__SUPPLIED INFORMATION__
"""
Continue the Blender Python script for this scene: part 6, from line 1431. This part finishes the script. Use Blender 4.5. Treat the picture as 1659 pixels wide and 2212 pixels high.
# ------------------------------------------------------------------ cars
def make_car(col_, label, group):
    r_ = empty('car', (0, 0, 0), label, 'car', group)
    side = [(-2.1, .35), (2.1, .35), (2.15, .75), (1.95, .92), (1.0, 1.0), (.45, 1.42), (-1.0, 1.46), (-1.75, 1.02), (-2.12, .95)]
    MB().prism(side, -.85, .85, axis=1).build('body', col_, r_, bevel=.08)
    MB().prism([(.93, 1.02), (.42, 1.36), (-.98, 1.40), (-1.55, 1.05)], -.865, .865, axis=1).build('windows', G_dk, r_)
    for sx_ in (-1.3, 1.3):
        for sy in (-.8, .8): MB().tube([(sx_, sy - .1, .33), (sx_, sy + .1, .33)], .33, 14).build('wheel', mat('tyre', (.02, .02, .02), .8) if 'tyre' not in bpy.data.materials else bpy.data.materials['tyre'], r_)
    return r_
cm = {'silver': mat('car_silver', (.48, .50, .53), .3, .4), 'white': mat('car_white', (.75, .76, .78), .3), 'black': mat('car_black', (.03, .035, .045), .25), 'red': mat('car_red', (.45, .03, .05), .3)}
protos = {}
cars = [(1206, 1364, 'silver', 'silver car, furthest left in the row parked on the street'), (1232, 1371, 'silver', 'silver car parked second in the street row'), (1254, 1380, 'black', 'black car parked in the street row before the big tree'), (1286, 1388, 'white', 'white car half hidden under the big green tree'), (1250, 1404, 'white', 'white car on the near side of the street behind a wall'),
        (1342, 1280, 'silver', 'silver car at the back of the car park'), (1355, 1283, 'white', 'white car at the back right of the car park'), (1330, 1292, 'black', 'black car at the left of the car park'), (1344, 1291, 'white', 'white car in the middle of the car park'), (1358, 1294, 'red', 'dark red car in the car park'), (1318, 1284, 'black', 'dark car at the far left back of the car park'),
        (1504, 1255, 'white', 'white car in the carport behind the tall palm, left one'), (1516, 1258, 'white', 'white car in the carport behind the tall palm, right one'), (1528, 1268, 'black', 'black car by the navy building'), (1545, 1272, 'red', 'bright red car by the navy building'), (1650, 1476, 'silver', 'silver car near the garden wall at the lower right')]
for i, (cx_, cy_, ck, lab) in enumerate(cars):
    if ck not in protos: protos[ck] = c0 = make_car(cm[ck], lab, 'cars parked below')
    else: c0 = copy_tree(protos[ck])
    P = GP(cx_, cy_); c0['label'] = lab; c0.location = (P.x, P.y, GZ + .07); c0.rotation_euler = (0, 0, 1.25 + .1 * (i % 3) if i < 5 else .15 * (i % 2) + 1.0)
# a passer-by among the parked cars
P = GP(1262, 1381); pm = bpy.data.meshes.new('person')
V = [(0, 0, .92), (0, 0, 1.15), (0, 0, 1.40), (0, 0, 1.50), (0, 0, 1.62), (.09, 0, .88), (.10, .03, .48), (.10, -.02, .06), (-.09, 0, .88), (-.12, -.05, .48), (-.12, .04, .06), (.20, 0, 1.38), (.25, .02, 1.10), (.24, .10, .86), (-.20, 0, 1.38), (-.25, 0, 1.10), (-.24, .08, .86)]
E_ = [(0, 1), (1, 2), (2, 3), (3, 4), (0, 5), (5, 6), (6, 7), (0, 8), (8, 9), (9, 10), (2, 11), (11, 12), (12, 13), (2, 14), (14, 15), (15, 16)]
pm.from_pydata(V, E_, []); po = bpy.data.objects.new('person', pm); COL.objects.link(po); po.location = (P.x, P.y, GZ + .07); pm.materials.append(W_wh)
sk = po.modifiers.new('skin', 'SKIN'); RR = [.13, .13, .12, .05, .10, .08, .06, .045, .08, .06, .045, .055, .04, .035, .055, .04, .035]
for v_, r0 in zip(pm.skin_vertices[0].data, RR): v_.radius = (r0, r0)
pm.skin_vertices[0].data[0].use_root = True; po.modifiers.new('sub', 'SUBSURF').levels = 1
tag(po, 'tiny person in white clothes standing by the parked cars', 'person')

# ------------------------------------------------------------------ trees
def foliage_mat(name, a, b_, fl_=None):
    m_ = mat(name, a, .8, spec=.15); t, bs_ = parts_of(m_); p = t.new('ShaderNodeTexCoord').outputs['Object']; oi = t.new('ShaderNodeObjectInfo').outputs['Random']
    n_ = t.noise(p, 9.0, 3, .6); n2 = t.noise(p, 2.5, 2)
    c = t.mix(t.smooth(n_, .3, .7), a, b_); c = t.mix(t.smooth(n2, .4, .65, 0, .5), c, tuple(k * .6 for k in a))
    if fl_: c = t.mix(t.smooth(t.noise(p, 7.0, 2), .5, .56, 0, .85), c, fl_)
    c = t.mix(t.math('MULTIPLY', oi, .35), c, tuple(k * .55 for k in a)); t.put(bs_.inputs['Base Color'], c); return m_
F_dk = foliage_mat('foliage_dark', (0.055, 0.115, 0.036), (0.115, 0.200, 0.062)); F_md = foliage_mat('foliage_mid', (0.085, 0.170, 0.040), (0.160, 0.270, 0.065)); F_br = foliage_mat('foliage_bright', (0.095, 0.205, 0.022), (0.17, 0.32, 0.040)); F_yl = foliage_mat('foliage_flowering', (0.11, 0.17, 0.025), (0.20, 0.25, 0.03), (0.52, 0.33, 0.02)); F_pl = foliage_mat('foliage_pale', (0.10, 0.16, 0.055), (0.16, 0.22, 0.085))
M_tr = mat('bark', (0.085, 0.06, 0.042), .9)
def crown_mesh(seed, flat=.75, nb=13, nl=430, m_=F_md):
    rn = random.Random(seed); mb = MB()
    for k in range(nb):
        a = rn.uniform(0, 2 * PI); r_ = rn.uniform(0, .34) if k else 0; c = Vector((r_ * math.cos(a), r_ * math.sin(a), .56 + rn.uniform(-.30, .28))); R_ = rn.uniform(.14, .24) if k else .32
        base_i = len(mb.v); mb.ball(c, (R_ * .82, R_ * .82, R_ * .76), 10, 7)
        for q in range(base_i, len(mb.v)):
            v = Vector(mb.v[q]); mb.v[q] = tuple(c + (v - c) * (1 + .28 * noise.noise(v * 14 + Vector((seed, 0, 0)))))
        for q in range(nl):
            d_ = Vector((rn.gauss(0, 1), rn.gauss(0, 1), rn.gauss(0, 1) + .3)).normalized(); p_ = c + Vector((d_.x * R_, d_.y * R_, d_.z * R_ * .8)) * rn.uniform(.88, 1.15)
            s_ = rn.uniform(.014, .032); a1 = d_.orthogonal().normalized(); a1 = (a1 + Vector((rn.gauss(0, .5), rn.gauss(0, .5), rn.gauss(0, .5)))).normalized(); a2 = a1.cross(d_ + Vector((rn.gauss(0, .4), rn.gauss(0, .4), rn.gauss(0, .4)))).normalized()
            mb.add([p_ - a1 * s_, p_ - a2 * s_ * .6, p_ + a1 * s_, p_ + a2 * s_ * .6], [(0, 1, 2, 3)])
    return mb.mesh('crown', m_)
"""
__THE REQUEST__
The data above must be returned in full, exactly as written.

__RESPONSE TO THIS TASK__
Continue the Blender Python script for this scene: part 6, from line 1431. This part finishes the script. Use Blender 4.5. Treat the picture as 1659 pixels wide and 2212 pixels high.
# ------------------------------------------------------------------ cars
def make_car(col_, label, group):
    r_ = empty('car', (0, 0, 0), label, 'car', group)
    side = [(-2.1, .35), (2.1, .35), (2.15, .75), (1.95, .92), (1.0, 1.0), (.45, 1.42), (-1.0, 1.46), (-1.75, 1.02), (-2.12, .95)]
    MB().prism(side, -.85, .85, axis=1).build('body', col_, r_, bevel=.08)
    MB().prism([(.93, 1.02), (.42, 1.36), (-.98, 1.40), (-1.55, 1.05)], -.865, .865, axis=1).build('windows', G_dk, r_)
    for sx_ in (-1.3, 1.3):
        for sy in (-.8, .8): MB().tube([(sx_, sy - .1, .33), (sx_, sy + .1, .33)], .33, 14).build('wheel', mat('tyre', (.02, .02, .02), .8) if 'tyre' not in bpy.data.materials else bpy.data.materials['tyre'], r_)
    return r_
cm = {'silver': mat('car_silver', (.48, .50, .53), .3, .4), 'white': mat('car_white', (.75, .76, .78), .3), 'black': mat('car_black', (.03, .035, .045), .25), 'red': mat('car_red', (.45, .03, .05), .3)}
protos = {}
cars = [(1206, 1364, 'silver', 'silver car, furthest left in the row parked on the street'), (1232, 1371, 'silver', 'silver car parked second in the street row'), (1254, 1380, 'black', 'black car parked in the street row before the big tree'), (1286, 1388, 'white', 'white car half hidden under the big green tree'), (1250, 1404, 'white', 'white car on the near side of the street behind a wall'),
        (1342, 1280, 'silver', 'silver car at the back of the car park'), (1355, 1283, 'white', 'white car at the back right of the car park'), (1330, 1292, 'black', 'black car at the left of the car park'), (1344, 1291, 'white', 'white car in the middle of the car park'), (1358, 1294, 'red', 'dark red car in the car park'), (1318, 1284, 'black', 'dark car at the far left back of the car park'),
        (1504, 1255, 'white', 'white car in the carport behind the tall palm, left one'), (1516, 1258, 'white', 'white car in the carport behind the tall palm, right one'), (1528, 1268, 'black', 'black car by the navy building'), (1545, 1272, 'red', 'bright red car by the navy building'), (1650, 1476, 'silver', 'silver car near the garden wall at the lower right')]
for i, (cx_, cy_, ck, lab) in enumerate(cars):
    if ck not in protos: protos[ck] = c0 = make_car(cm[ck], lab, 'cars parked below')
    else: c0 = copy_tree(protos[ck])
    P = GP(cx_, cy_); c0['label'] = lab; c0.location = (P.x, P.y, GZ + .07); c0.rotation_euler = (0, 0, 1.25 + .1 * (i % 3) if i < 5 else .15 * (i % 2) + 1.0)
# a passer-by among the parked cars
P = GP(1262, 1381); pm = bpy.data.meshes.new('person')
V = [(0, 0, .92), (0, 0, 1.15), (0, 0, 1.40), (0, 0, 1.50), (0, 0, 1.62), (.09, 0, .88), (.10, .03, .48), (.10, -.02, .06), (-.09, 0, .88), (-.12, -.05, .48), (-.12, .04, .06), (.20, 0, 1.38), (.25, .02, 1.10), (.24, .10, .86), (-.20, 0, 1.38), (-.25, 0, 1.10), (-.24, .08, .86)]
E_ = [(0, 1), (1, 2), (2, 3), (3, 4), (0, 5), (5, 6), (6, 7), (0, 8), (8, 9), (9, 10), (2, 11), (11, 12), (12, 13), (2, 14), (14, 15), (15, 16)]
pm.from_pydata(V, E_, []); po = bpy.data.objects.new('person', pm); COL.objects.link(po); po.location = (P.x, P.y, GZ + .07); pm.materials.append(W_wh)
sk = po.modifiers.new('skin', 'SKIN'); RR = [.13, .13, .12, .05, .10, .08, .06, .045, .08, .06, .045, .055, .04, .035, .055, .04, .035]
for v_, r0 in zip(pm.skin_vertices[0].data, RR): v_.radius = (r0, r0)
pm.skin_vertices[0].data[0].use_root = True; po.modifiers.new('sub', 'SUBSURF').levels = 1
tag(po, 'tiny person in white clothes standing by the parked cars', 'person')

# ------------------------------------------------------------------ trees
def foliage_mat(name, a, b_, fl_=None):
    m_ = mat(name, a, .8, spec=.15); t, bs_ = parts_of(m_); p = t.new('ShaderNodeTexCoord').outputs['Object']; oi = t.new('ShaderNodeObjectInfo').outputs['Random']
    n_ = t.noise(p, 9.0, 3, .6); n2 = t.noise(p, 2.5, 2)
    c = t.mix(t.smooth(n_, .3, .7), a, b_); c = t.mix(t.smooth(n2, .4, .65, 0, .5), c, tuple(k * .6 for k in a))
    if fl_: c = t.mix(t.smooth(t.noise(p, 7.0, 2), .5, .56, 0, .85), c, fl_)
    c = t.mix(t.math('MULTIPLY', oi, .35), c, tuple(k * .55 for k in a)); t.put(bs_.inputs['Base Color'], c); return m_
F_dk = foliage_mat('foliage_dark', (0.055, 0.115, 0.036), (0.115, 0.200, 0.062)); F_md = foliage_mat('foliage_mid', (0.085, 0.170, 0.040), (0.160, 0.270, 0.065)); F_br = foliage_mat('foliage_bright', (0.095, 0.205, 0.022), (0.17, 0.32, 0.040)); F_yl = foliage_mat('foliage_flowering', (0.11, 0.17, 0.025), (0.20, 0.25, 0.03), (0.52, 0.33, 0.02)); F_pl = foliage_mat('foliage_pale', (0.10, 0.16, 0.055), (0.16, 0.22, 0.085))
M_tr = mat('bark', (0.085, 0.06, 0.042), .9)
def crown_mesh(seed, flat=.75, nb=13, nl=430, m_=F_md):
    rn = random.Random(seed); mb = MB()
    for k in range(nb):
        a = rn.uniform(0, 2 * PI); r_ = rn.uniform(0, .34) if k else 0; c = Vector((r_ * math.cos(a), r_ * math.sin(a), .56 + rn.uniform(-.30, .28))); R_ = rn.uniform(.14, .24) if k else .32
        base_i = len(mb.v); mb.ball(c, (R_ * .82, R_ * .82, R_ * .76), 10, 7)
        for q in range(base_i, len(mb.v)):
            v = Vector(mb.v[q]); mb.v[q] = tuple(c + (v - c) * (1 + .28 * noise.noise(v * 14 + Vector((seed, 0, 0)))))
        for q in range(nl):
            d_ = Vector((rn.gauss(0, 1), rn.gauss(0, 1), rn.gauss(0, 1) + .3)).normalized(); p_ = c + Vector((d_.x * R_, d_.y * R_, d_.z * R_ * .8)) * rn.uniform(.88, 1.15)
            s_ = rn.uniform(.014, .032); a1 = d_.orthogonal().normalized(); a1 = (a1 + Vector((rn.gauss(0, .5), rn.gauss(0, .5), rn.gauss(0, .5)))).normalized(); a2 = a1.cross(d_ + Vector((rn.gauss(0, .4), rn.gauss(0, .4), rn.gauss(0, .4)))).normalized()
            mb.add([p_ - a1 * s_, p_ - a2 * s_ * .6, p_ + a1 * s_, p_ + a2 * s_ * .6], [(0, 1, 2, 3)])
    return mb.mesh('crown', m_)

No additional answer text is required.